It's an overcast morning outside President Lincoln's Cottage, a national historic site in Washington, D.C., and Erin Carlson Mast is struggling to open a pair of huge, historic wooden pocket doors.
"When we began the restoration these had been closed for over 100 years," Carlson Mast, the site's executive director, tells NPR's Steve Inskeep.
Abraham Lincoln and his family spent summers at this cottage in the 1860s, making use of a retirement complex called the Old Soldiers' Home. It's uphill from the White House and thus much cooler in the summer — in fact, too cold for some.
"The one letter we know he wrote definitively from here, he's writing to his wife, Mary, and says that the housekeeper and the cook have grown so cold at Soldiers' Home and want to move back to the White House," Carlson Mast says. "And he just ends with the simple question, 'Shall they?' So he's in no hurry to leave."
The recipient of that letter, Mary Todd Lincoln, is one of several Civil War-era women at the center of Capital Dames: The Civil War and the Women of Washington, 1848-1868, a new book by Morning Edition contributor Cokie Roberts.

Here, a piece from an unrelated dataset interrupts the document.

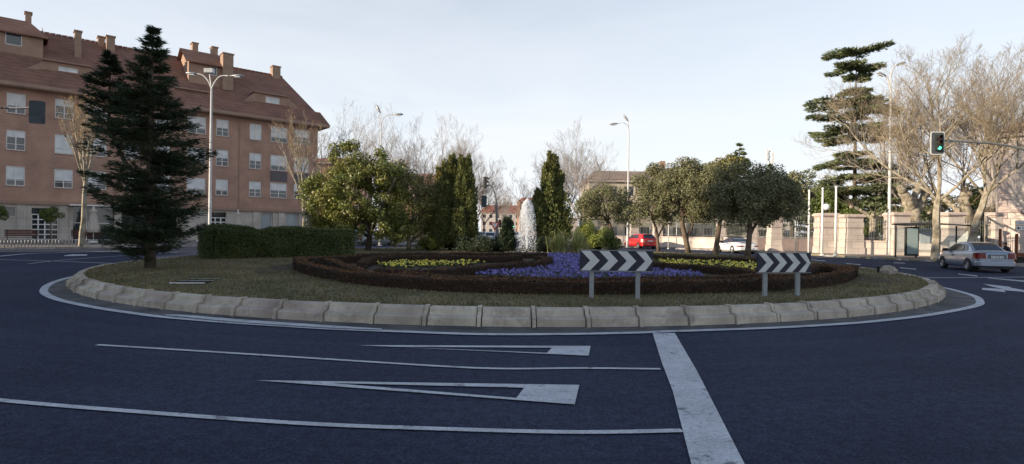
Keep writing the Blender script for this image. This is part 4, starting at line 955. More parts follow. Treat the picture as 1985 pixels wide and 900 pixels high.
# grey balcony panels and vertical joints
for (a, b) in wx[-2:]:
    MB().box(a-.02, b+.02, -.03, -.002, 6.45, 7.45).build('balcony_panel', mat('dark_panel', (.13, .11, .12), (.10, .09, .10), 2, .6), flats)
for u in (160, 462): s = FX(u, 440)[0]; MB().box(s-.05, s+.05, -.04, -.003, 3.5, 12.4).build('downpipe', M_fascia, flats)
# ground floor in pale cladding
def hole(u0, u1, v0, v1): a = FX(u0, 440)[0]; b = FX(u1, 440)[0]; u = (u0+u1)/2; return (a, b, max(FX(u, v1, .2)[1], .55), FX(u, v0, .2)[1])
gf = {'w1': hole(-6, 29, 402, 418), 'd1': hole(61, 113, 404, 466), 'shop': hole(142, 222, 397, 468), 'shop2': hole(236, 345, 399, 466), 'd2': hole(408, 440, 412, 466), 'w2': hole(507, 530, 413, 462), 'w3': hole(555, 580, 414, 455)}
gb = MB(); hs = list(gf.values())+[(-9, -6.5, .6, 3.0), (-14, -12, .6, 3.0)]
holed_wall(gb, -16, s1-.1, .3, 3.47, hs, .45, 0, .2)
gb.add([(s1-.1, .2, .3), (s1-.1, 14, .3), (s1-.1, 14, 3.47), (s1-.1, .2, 3.47)], [(0, 1, 2, 3)])
for u in (42, 124, 349, 497, 546, 592):
    s = FX(u, 440)[0]; gb.bbox(s-.28, s+.28, .1, .195, .3, 3.44, .02)
gb.build('ground_floor_wall', M_stone, flats)
MB().box(-16, s1-.1, .66, .8, .3, 3.4).build('shop_glazing', M_wglass, flats)
MB().box(-16.2, s1+.1, -.06, -.003, 3.36, 3.62).build('string_course', M_fascia, flats)
for k in ('d1', 'd2'):
    a, b, z0, z1 = gf[k]; d = MB(); n = 4 if k == 'd1' else 3; zt = z0+(z1-z0)*.80
    for i in range(n+1): c = a+(b-a)*i/n; d.box(c-.045, c+.045, .3, .38, z0, zt)
    for j in range(6): z = z0+(zt-z0)*j/5; d.box(a-.045, b+.045, .295, .37, z-.04, z+.04)
    d.build('door', M_white, flats)
for k in ('w2', 'w3'):
    a, b, z0, z1 = gf[k]; f = MB(); f.box(a, b, .5, .56, z0, z0+.1); f.box(a, b, .5, .56, z1-.08, z1); f.box(a, a+.07, .5, .56, z0+.1, z1-.08); f.box(b-.07, b, .5, .56, z0+.1, z1-.08)
    fo = f.build('window', M_white, flats); MB().box(a+.05, b-.05, .57, .6, z0+.05, z1-.05).build('pane', mat('shop_pane', (.30, .36, .40), (.24, .29, .33), 1, .15, spec=.7), fo)
a, b, z0, z1 = gf['shop']; MB().box(a-.3, a+3.1, -1.0, .05, z1-.16, z1-.05).build('awning', M_white, flats)
a, b, z0, z1 = gf['shop']; MB().box(a+.9, a+.96, .5, .58, .5, z1).box(a, b, .5, .57, 1.9, 1.96).build('shop_frame', M_white, flats)
# roof
ZE, ZR, YR, SR = 12.78, 18.95, 7.0, 22.95
rb_ = MB(); rb_.add([(-17, -.75, ZE), (s1+.75, -.75, ZE), (SR, YR, ZR), (-17, YR, ZR)], [(0, 1, 2, 3)])
rb_.add([(s1+.75, -.75, ZE), (s1+.75, 14.75, ZE), (SR, YR, ZR)], [(0, 1, 2)]); rb_.add([(s1+.75, 14.75, ZE), (-17, 14.75, ZE), (-17, YR, ZR), (SR, YR, ZR)], [(0, 1, 2, 3)])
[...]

Sitting in the cottage at a marble-topped table, Roberts explains how these women — who couldn't vote and were considered to be their husbands' property — exercised power in Washington.
"Their influence was indirect not just with their own husbands, but with other men in power," she tells Inskeep. "So they would go to the secretary of the Navy and say, 'Oh, it's just terrible so-and-so is being deployed to Italy and his wife is pregnant. You can't do that!' And the secretary of the Navy would say, 'Yes, ma'am, I can't do that. You're right.' And that happened all the time. These women were lobbied by favor-seekers or bill-passer-seekers or just individuals. ... They would be the person who had the ear of the powerful man more than anyone else."
The women maneuvering for power included Jessie Benton Fremont, the daughter of a senator and the wife of 1856 presidential candidate John Charles Fremont. In her book, Roberts quotes from a letter in which Jessie notes her neighbors' excitement that they may be living near the future "presidentess."
"She was going to elect him president and she would be the 'presidentess' and everyone saw her as an incredible power," Roberts says. "We're talking 1856: John Fremont is the first [ever] Republican [Party] nominee. And Jessie Fremont was out there throughout that campaign — in fact, so much so that the Democrats, Fremont's opponents, said sarcastically: Why not just have a campaign banner that has little tiny letters that say, 'John C. Fremont, husband of Jessie Benton,' in great huge letters, 'for president.' "
In the end, the Fremonts lost and, four years later the Lincolns won, which is how they came to spend their summers in what later became known as the Lincoln Cottage. Site director Erin Carlson Mast says the pain of Mary Todd Lincoln's life spread through these spacious rooms.
"By the time she's in this house, two of her children have already died and half of her family is fighting with the Confederacy against the government that she and her husband now represent," she says.
Roberts' book includes a scene in which Mary reports that her dead son came to visit her in her bedroom. "Mary Lincoln held at least one séance out here," Carlson Mast says. "We know that the séance ... was in part to connect with [their sons] Willie and Eddie."
Roberts writes of a first lady who was largely rejected by Washington society, and who tested the patience of her husband. She calls the couple's relationship tortured but loving.
"Abraham Lincoln clearly loved Mary Lincoln and vice versa," Roberts says. "But she was one of the most difficult human beings. ... She did have big losses, but everybody had big losses — more than 600,000 Americans lost their lives in the Civil War. And she could have tremendous flare-ups of temper. But she was also very smart and she was politically very savvy."
Mary was even accused of leaking news items to reporters in order to keep their papers on her side. Rejected by Washington society, the first lady came to confide in her servants, including a dressmaker and former slave who later wrote a tell-all memoir.
More than 150 years later, Roberts says there's a lot she recognizes in these Civil War-era women.
"It's really remarkable how much we do the same things century in, century out," she says. "You recognize their concern about their children; you recognize their interest in fashion; you recognize the jewelry that they're wearing. Mary Lincoln's pearls were on display at the Library of Congress the other night; I would have loved to take them out of the case and put them on. But you also recognize their intelligence and their political sensibility."
It was a time when women had to be covertly ambitious. Today, Roberts says, "They can be overtly ambitious, carefully. ... It's still very difficult for a woman to have the word 'ambitious' attached to her. It's not meant positively when it's attached to a woman."